Does Portland really want parking?

Portland is abuzz with concerns over the ever-decreasing supply of parking. New developments around town provide little to no off-street parking, which is raising significant concern from neighborhood residents. If you go to any neighborhood association meeting it is almost guaranteed that this subject will be brought up. The eastside is trembling for fear of becoming another NW 23rd where the city is now having to implement permits and parking meters in order for residents and retail customers to find a place to park.

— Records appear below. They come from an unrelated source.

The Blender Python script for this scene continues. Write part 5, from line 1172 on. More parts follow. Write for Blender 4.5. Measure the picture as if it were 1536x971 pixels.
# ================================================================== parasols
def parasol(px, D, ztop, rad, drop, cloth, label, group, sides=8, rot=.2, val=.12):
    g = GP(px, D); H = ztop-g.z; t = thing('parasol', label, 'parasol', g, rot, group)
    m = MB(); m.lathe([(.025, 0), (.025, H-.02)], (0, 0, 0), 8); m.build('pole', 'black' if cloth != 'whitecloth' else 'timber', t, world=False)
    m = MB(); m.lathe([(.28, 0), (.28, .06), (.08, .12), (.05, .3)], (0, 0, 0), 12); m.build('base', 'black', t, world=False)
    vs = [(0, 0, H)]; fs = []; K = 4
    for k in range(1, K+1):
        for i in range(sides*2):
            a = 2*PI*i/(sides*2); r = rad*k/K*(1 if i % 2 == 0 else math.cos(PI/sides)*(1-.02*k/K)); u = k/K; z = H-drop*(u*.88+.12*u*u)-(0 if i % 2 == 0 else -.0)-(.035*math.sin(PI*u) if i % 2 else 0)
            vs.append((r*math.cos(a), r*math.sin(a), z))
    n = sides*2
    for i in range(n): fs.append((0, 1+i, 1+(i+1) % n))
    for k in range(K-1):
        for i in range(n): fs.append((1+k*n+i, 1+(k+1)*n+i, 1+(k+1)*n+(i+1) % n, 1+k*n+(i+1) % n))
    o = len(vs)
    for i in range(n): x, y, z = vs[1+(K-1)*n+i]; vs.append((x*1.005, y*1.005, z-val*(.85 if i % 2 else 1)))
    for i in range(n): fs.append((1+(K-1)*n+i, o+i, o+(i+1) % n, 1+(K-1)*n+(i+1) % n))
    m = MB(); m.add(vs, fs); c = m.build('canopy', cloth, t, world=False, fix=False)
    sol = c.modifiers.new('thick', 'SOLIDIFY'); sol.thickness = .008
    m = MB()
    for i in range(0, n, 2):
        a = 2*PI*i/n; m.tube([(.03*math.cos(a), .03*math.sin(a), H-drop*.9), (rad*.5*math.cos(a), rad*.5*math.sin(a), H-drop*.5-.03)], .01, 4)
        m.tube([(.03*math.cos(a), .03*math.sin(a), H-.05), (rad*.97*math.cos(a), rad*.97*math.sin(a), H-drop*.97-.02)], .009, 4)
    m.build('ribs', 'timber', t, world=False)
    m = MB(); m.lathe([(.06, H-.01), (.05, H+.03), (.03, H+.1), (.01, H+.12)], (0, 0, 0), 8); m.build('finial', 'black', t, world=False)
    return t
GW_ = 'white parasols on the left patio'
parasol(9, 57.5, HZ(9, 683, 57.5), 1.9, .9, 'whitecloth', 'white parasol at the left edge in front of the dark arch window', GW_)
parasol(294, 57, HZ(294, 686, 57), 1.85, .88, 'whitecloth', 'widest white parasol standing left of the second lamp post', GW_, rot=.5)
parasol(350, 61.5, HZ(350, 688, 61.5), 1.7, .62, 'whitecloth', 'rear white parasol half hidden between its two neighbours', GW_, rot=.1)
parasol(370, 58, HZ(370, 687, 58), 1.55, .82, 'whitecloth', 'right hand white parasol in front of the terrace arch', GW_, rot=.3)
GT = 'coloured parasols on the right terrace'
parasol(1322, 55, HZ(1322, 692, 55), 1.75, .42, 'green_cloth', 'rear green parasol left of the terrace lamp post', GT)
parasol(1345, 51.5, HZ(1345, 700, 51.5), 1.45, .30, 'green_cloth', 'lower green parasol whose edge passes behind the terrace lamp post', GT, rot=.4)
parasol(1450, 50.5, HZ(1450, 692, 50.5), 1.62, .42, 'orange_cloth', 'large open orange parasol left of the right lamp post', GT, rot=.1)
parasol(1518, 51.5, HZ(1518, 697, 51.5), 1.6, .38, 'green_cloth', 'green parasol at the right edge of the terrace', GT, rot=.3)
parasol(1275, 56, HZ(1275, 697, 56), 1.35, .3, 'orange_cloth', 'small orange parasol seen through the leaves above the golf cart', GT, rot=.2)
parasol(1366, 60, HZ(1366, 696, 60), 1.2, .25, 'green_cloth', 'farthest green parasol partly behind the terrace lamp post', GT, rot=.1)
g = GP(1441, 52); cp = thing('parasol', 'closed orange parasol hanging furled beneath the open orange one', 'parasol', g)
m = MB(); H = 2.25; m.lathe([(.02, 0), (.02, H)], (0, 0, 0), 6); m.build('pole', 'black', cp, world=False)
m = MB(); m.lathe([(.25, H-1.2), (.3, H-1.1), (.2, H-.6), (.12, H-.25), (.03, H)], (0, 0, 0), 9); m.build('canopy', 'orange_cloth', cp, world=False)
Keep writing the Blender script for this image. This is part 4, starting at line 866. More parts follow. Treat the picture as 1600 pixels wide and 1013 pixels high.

On the eastside, massive development projects are going in on the Williams/Vancouver corridor in North and Northeast Portland. Division Street is now one of the hottest spots in all of the city, with Clinton not far behind it. The Lloyd Center and Central Eastside has now become the playground for Portland’s hottest developers. Even Foster/Powell is about to get a lot more development activity due to big plans from the city to drop two lanes and focus on neighborhood enhancement.

New bike parking at The Mason Williams mixed-use development on N Williams Ave.

New bike parking at The Mason Williams mixed-use development on N Williams Ave.

With all of the development activity occurring, people cannot seem to understand how parking demands will be met. Without getting into dense zoning and parking code, there are several factors that allow developments to limit parking supply. First is the proximity to transit. If a building is within 500 feet of mass transit that runs every 20 minutes then parking does not need to be required for 30 units or less. If a the building provides transportation alternatives such as bike parking or car share facilities then parking parking requirements can be reduced.

Not to play contrarian on the subject, because I too think that parking can quickly turn into a problem, but is providing parking really the answer? Do we as Portlanders really want to live in a concrete jungle where we have paved over everything just so that we can park our sacred automobiles? Parking mandates can quickly turn into sprawl that can lead into increased congestion and even increased costs of living. Parking garages above and below grade are extremely costly. It now costs approximately $40,000 per space to build an underground parking garage. That’s a huge increased expense that needs to be covered somehow, which means the end users will all but certainly end up paying higher prices.

Rumor has it that there are 7 parking spaces per 1 car in Portland right now. I can’t vouch for the validity of this figure, but it does make me reexamine the entire parking conversation. A limited supply of parking can actually have quite positive effect in promoting denser urban living that increases quality of life factors such as walkability, mass transit availability, and bikeability. Do we really need to continue parking policies that are hangovers from the post-war era that were promulgated under the banner of suburban living and car manufacturers’ desire to have every adult own a car?

Car sharing companies like Car2Go are now notorious around town. Will this be a long term parking solution?

Car sharing companies like Car2Go are now notorious around town. Will this be a long term parking solution?

My mission is not to change your mind about parking, it is simply to provoke your thoughts on the matter. I read an Oregonian article decrying bioswells that are being added to catch storm-water runoff because they are taking up three to five parking spaces (allegedly).We choose to live in this amazing city because it is a beacon of progressive planning and urban living. Should we not at least entertain a new way of living that gets us out of our cars and onto our feet, on our bikes, into the buses, the streetcars, and the MAX? I think we take for granted the availability of car-sharing and public transportation in Portland. Why can this not be the answer instead of paving over our fair city?